85.6 ton kargo yükü ile, Pazartesi günü yerel saat ile sabaha karşı 03:12’de Hong Kong’tan teker kesen Boeing 747, yine yerel saatle 07: 15’te, uçuş ekibinin, Bişkek’teki Manas Uluslararası Havalimanına inemeyeceğini anlaması üzerine pas geçmeye çalışırken, henüz belirlenememiş bir nedenle dev Jumbo, pas geçebilmesi için emniyetli bir tırmanış oranı elde edemeyince, iniş takımları, havaalanını çevreleyen köyün pist doğrultusunda bulunan evlerinin çatılarına çarparak pertdövites oldu ve evlerin üzerine düşerek parçalandı. Uçağın, yakıt ve gerekli ikmalleri yaptıktan sonra, Bişkek’ten İstanbul’a devam edilmesi planlanıyordu.

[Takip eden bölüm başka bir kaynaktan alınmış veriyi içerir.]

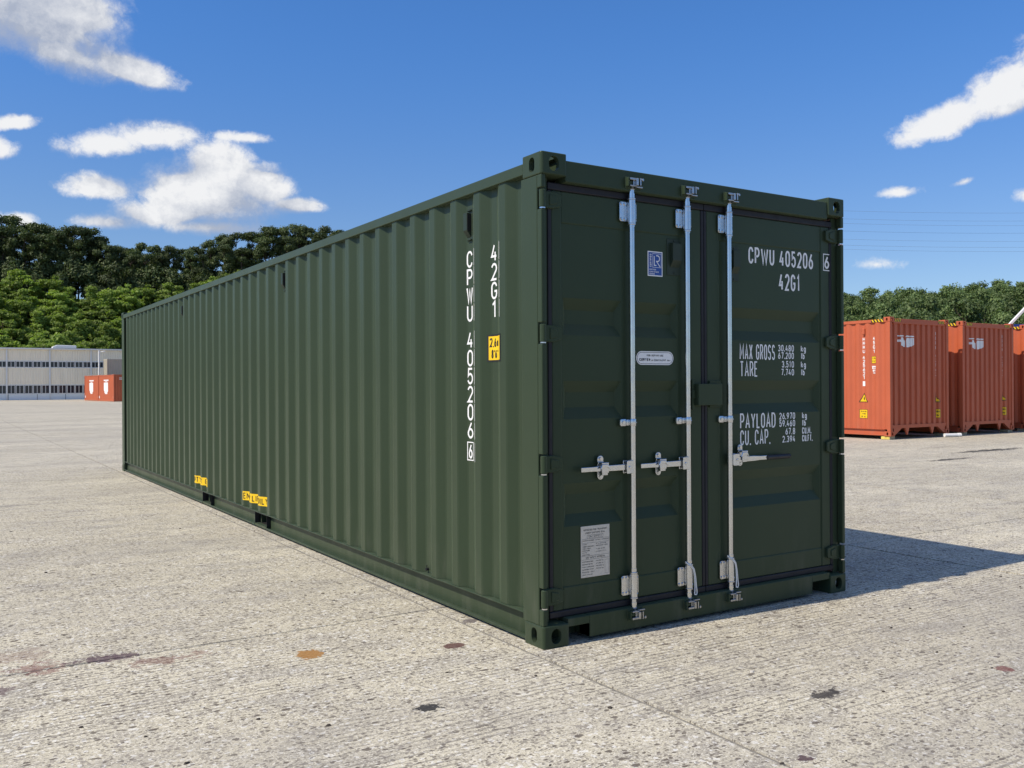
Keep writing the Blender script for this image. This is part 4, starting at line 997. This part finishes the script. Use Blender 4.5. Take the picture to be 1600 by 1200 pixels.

ACT 747-400F, cruise climb yaparak tırmandığı ve neredeyse en az -80 C derece ‘soğukta‘ 5 saattir uçtuğu 30-36,000 ft. İrtifadaki seyir koridorundan, Manas Uluslararası Havaalanı için ilk alçalmaya başladığında, uçağın devasa kütlesinin büyük bölümünü oluşturan metal gövdesi ve kanatlarının dış kaplamaları, İngilizce ‘Supercooled’ diye tabir edilen, zaten çok aşırı soğumuş hale gelmişti. Yani, herhangi bir uçağın, bu haliyle, üzerine nefesinizle bile üflediğiniz havayı, nefesinizdeki her bir su buharı molekülünü hiç ziyan etmeden, hemen gövdesi üzerinde yoğunlaştırarak, adeta uçağa kalıp gibi yapışmış buzdan bir tabakaya dönüştürmesi artık kaçınılmaz bir doğal sonuçtur.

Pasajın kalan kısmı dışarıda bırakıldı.